Sekulerisme Melahirkan Gaya Hidup Tak Peduli Agama

  • Opini

Oleh: Ashaima Va

Suaramubalighah.com, Opini – Masyarakat dan media sosial menjadi bagian tak terpisahkan pada era mutakhir. Tengok saja aplikasi yang harus ada pada ponsel pintar mereka yang tak jauh-jauh dari Facebook, TikTok, Instagram, dan YouTube. Konten kreator bahkan kini jadi profesi yang menjanjikan. Semakin banyak pengikut semakin banyak pula uang akan didapat, belum lagi endorsement dari produk-produk.

Menurut hasil survei Asosiasi Penyelenggara Jasa Internet Indonesia (APJII) generasi muda adalah pengguna internet paling banyak. Tingkat penetrasi internet di kelompok usia 13-18 tahun mencapai 99,16% pada 2021-2022. Lalu disusul oleh kelompok usia 19-34 tahun dengan tingkat penetrasi internet sebesar 98,64%. Tingkat penetrasi internet di rentang usia 35-54 tahun sebesar 87,30%. (dataindonesia.id, 13/6/2022)

Sayangnya di tengah kehidupan masyarakat yang liberal banyak konten yang tak memperhatikan nilai-nilai keislaman. Ada yang minim adab, buka aurat dengan berpakaian minim, flexing ala-ala crazy rich, atau yang lebih parah menistakan agama sendiri.

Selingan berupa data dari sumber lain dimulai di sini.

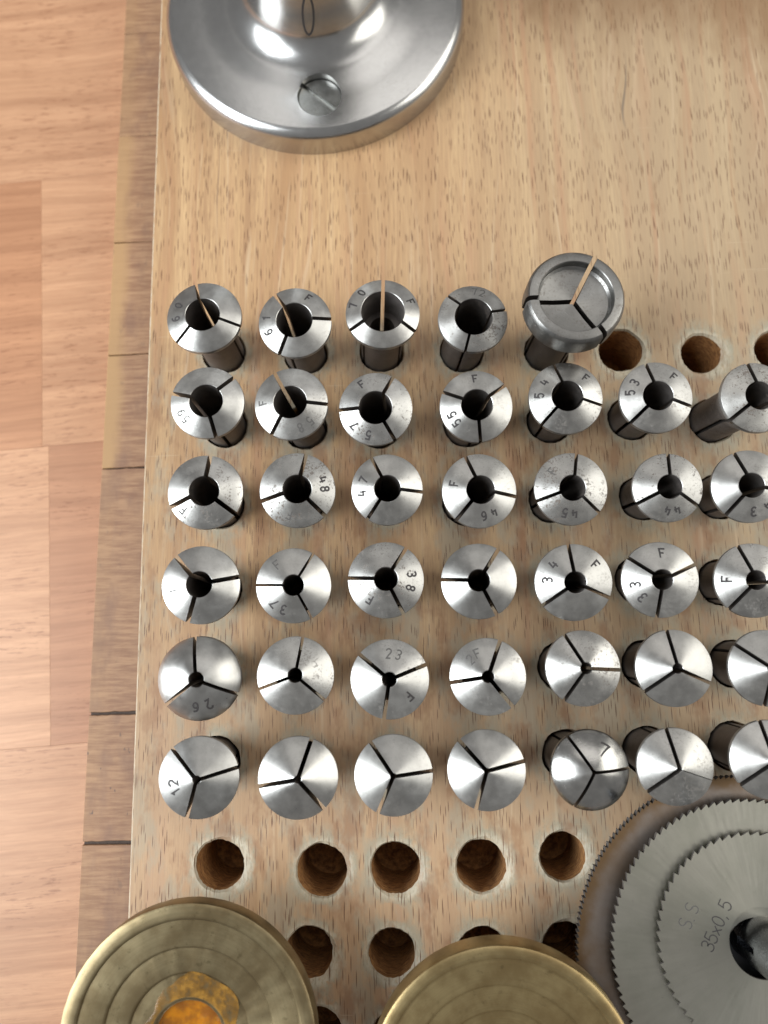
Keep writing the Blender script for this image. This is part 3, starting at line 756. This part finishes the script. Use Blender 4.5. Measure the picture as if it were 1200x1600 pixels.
# amber resin in the middle of the left disc
def puddle(name, ext_f, z_f, NR=12, NA=80, mat=None):
    vs, fs = [(0, 0, z_f(0, 0, 0))], []
    for i in range(1, NR + 1):
        for j in range(NA):
            a = 2 * math.pi * j / NA; r = ext_f(a) * i / NR
            vs.append((r * math.cos(a), r * math.sin(a), z_f(r, a, i / NR)))
    for j in range(NA): fs.append((0, 1 + j, 1 + (j + 1) % NA))
    for i in range(NR - 1):
        for j in range(NA): fs.append((1 + i * NA + j, 1 + i * NA + (j + 1) % NA, 1 + (i + 1) * NA + (j + 1) % NA, 1 + (i + 1) * NA + j))
    link(name, mesh(name, vs, fs), mat, d1, 60)
RH = R1 * .28
puddle('amber_resin', lambda a: RH * .97, lambda r, a, t: zz - .75 - .5 * (1 - t * t) + .18 * noise.noise(Vector((r * .5 * math.cos(a), r * .5 * math.sin(a), 7))), mat=ROSIN)
# thin film smeared out over the brass round the hole
vs, fs = [], []
NA, NR = 120, 10
for i in range(NR + 1):
    for j in range(NA):
        a = 2 * math.pi * j / NA
        ext = RH + .5 + R1 * (.05 * max(0, math.cos(a - 2.2)) + .17 * max(0, math.cos(a - 1.0)) ** 2 + .05 * noise.noise(Vector((math.cos(a) * 2.6, math.sin(a) * 2.6, 1))) + .012 * noise.noise(Vector((math.cos(a) * 6, math.sin(a) * 6, 3))))
        ext = max(ext, RH + .5)
        r = RH + .42 + (ext - RH - .42) * i / NR
        base_z = zz + .42 if r < R1 * .475 - .3 else zz + .84
        vs.append((r * math.cos(a), r * math.sin(a), base_z + (.07 + .03 * noise.noise(Vector((r * 1.5 * math.cos(a), r * 1.5 * math.sin(a), 5)))) * (1 - (i / NR) ** 3) + .006))
for i in range(NR):
    for j in range(NA): fs.append((i * NA + j, i * NA + (j + 1) % NA, (i + 1) * NA + (j + 1) % NA, (i + 1) * NA + j))
link('resin_film', mesh('resin_film', vs, fs), FILM, d1, 60)

# ------------------------------------------------------------------ circular saw blades on their arbor
def blade(cx, cy, rpx, ztop, thick, teeth, depth_mm, mat, label, phase, color=None):
    c = at(cx, cy, ztop); R = rpx * depth(cx, cy, ztop) / F
    HR = 5.3; vs, fs = [], []
    N = teeth * 4
    prof = []
    for t in range(teeth):
        jt = random.uniform(-.05, .05)
        for f, d in ((0.0, 0.0), (0.10, 1.0), (0.34, .80), (0.96, .05)):
            prof.append((-(t + f + phase) / teeth * 2 * math.pi, R - d * depth_mm * (1 + jt)))
    rings = [HR, HR + .05, R * .5, R - depth_mm - .6]
    zt, zb = ztop, ztop - thick
    for z in (zt, zb):
        for rr_ in rings:
            for a, _ in prof: vs.append((rr_ * math.cos(a), rr_ * math.sin(a), z))
        for a, r in prof: vs.append((r * math.cos(a), r * math.sin(a), z))
    K = len(rings) + 1
    for s in range(2):
        b = s * K * N
        for kk in range(K - 1):
            for i in range(N): fs.append((b + kk * N + i, b + kk * N + (i + 1) % N, b + (kk + 1) * N + (i + 1) % N, b + (kk + 1) * N + i))
    for i in range(N):
        fs.append(((K - 1) * N + i, (K - 1) * N + (i + 1) % N, K * N + (K - 1) * N + (i + 1) % N, K * N + (K - 1) * N + i))
        fs.append((i, (i + 1) % N, K * N + (i + 1) % N, K * N + i))
    me = mesh('saw_blade', [(x, y, z - ztop) for x, y, z in vs], fs)
    me.polygons.foreach_set('material_index', [0] * (2 * (K - 1) * N) + [1, 1] * N)
    o = link('saw_blade', me, [mat, TOOTH], None, 30)
    o.location = Vector((c.x, c.y, ztop)) * MM
    tag(o, label, 'saw blade', 'saw blades stacked on the arbor')
    return o, c, R
random.seed(21)
ZB = 11.5
axis = at(1183, 1476, ZB)
def px_of(p):
    v = ROT.transposed() @ (Vector(p) - Vector((0, 0, H))); return (CX + F * v.x / -v.z, CY - F * v.y / -v.z)
b3, c3, R3_ = blade(1193, 1474, 165, ZB, .5, 66, .64, BLADE, 'topmost and smallest saw blade of the stack, marked 35x0,5', .2)
b2, c2, R2_ = blade(1187, 1490, 230, ZB - 1.2, .8, 108, .58, BLADE, 'middle saw blade of the stack, bright steel with coarse teeth', .5)
b1, c1, R1_ = blade(1178, 1500, 275, ZB - 3.4, 1.6, 200, .42, BLADEBROWN, 'lowest and broadest saw blade of the stack, browned steel with fine teeth', .1)
b1.location.z -= 0
def flat_text(parent, org, txt, p0px, p1px, hgt, mat, w, zt):
    a = at(*p0px, zt) - org; b = at(*p1px, zt) - org
    d = (b - a); d.z = 0; step = d.length / max(1, len(txt) - 1); d.normalize(); nrm = Vector((-d.y, d.x, 0))
    items = []
    for i, ch in enumerate(txt):
        o = a + d * step * i
        items.append((ch, lambda x, y, o=o: ((o + d * ((x - .3) * hgt) + nrm * ((y - .5) * hgt)).x, (o + d * ((x - .3) * hgt) + nrm * ((y - .5) * hgt)).y)))
    link('etched_mark', letters(items, lambda u, v, h: (u, v, h), w), mat, parent, None)
flat_text(b3, c3, '35x0,5', (1106, 1478), (1133, 1414), 2.0, MARK, .085, ZB)
flat_text(b3, c3, 'S.S', (1071, 1443), (1081, 1419), 2.1, FAINT, .07, ZB)
# arbor: dark spindle with a key slot, rising out of the stack
arb = empty('arbor', (c3.x + .5, c3.y - .35, 0))
tag(arb, 'dark slotted steel spindle standing up through the saw blades', 'arbor')
vs, fs = lathe([(0, -14), (3.9, -14), (3.9, 30), (3.5, 30.4), (0, 30.4)], 64, False)
bm_ = bmesh.new(); bmesh.ops.create_cube(bm_, size=1.0)
for v in bm_.verts: v.co = Matrix.Rotation(math.radians(172), 3, 'Z') @ (Vector((v.co.x * 3, v.co.y * .95, v.co.z * 6)) + Vector((4.3, 0, ZB + 1.2)))
cm = bpy.data.meshes.new('slot'); bm_.to_mesh(cm); bm_.free()
ame = boolean(raw(vs, fs), [cm]); ame.transform(Matrix.Scale(MM, 4))
link('spindle', ame, DARKSTEEL, arb, 32, (1.2, .1, .0, 1))
vs, fs = lathe([(3.95, 0.02), (7.5, 0.02), (7.5, ZB - 5.05), (3.95, ZB - 5.05)], 48)
link('collar', mesh('collar', vs, fs), DARKSTEEL, arb, 32, (1.2, .1, .1, 1))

Misalnya Lina Mukherjee, demi mendulang viewers, dia membuat konten yang melanggar hukum Allah, yaitu memakan kulit babi. Tak hanya itu Lina dinilai telah meniastakan agama Islam karena dalam kontennya dia mengucap bismillah. Lina Mukherjee akhirnya ditetapkan sebagai tersangka oleh penyidik Subdit V Siber Direktorat Kriminal Khusus (Ditreskrimsus) Polda Sumatera Selatan, atas unggahan video koten memakan kulit babi. (kompas.com, 27 April 2023)

Begitu mudahnya para selebgram atau youtuber mempertontonkan pelanggaran syari’at. Masih lekat ingatan kita pada Awkarin, selebgram yang banyak digandrungi kawula muda tersebut dulunya adalah hijaber. Namun dalam kontennya kini tak malu untuk memperlihatkan pergaulan bebas, kehidupan malam, dan khamr. Naudzubillahi min dzalik.

Tak hanya Lina Mukherjee dan Awkarin, konten kreator yang minus ketaatan ada banyak jumlahnya. Bahkan di dunia nyata pun generasi muda kita banyak berpakaian tanktop ala artis Korea dengan bebas di kehidupan umum. Sungguh sangat memprihatinkan kondisi  generasi muda saat ini. Mereka menjadi terbiasa pada kehidupan bebas yang jauh dari hukum syara‘ bahkan cenderung tidak peduli dengan agamanya sendiri.

Akar Masalah

Gaya hidup bebas pada masyarakat Islam khususnya di kalangan generasi muda bukan terjadi begitu saja. Hal ini disebabkan oleh proses sekularisasi pada setiap lini kehidupan. Pemisahan agama dari kehidupan , selanjutnya pemisahan agama dari negara menyebabkan agama dikesampingkan. Agama hanya sebatas status. Agama tidak menjadi standar dalam berpikir maupun bertingkah laku. 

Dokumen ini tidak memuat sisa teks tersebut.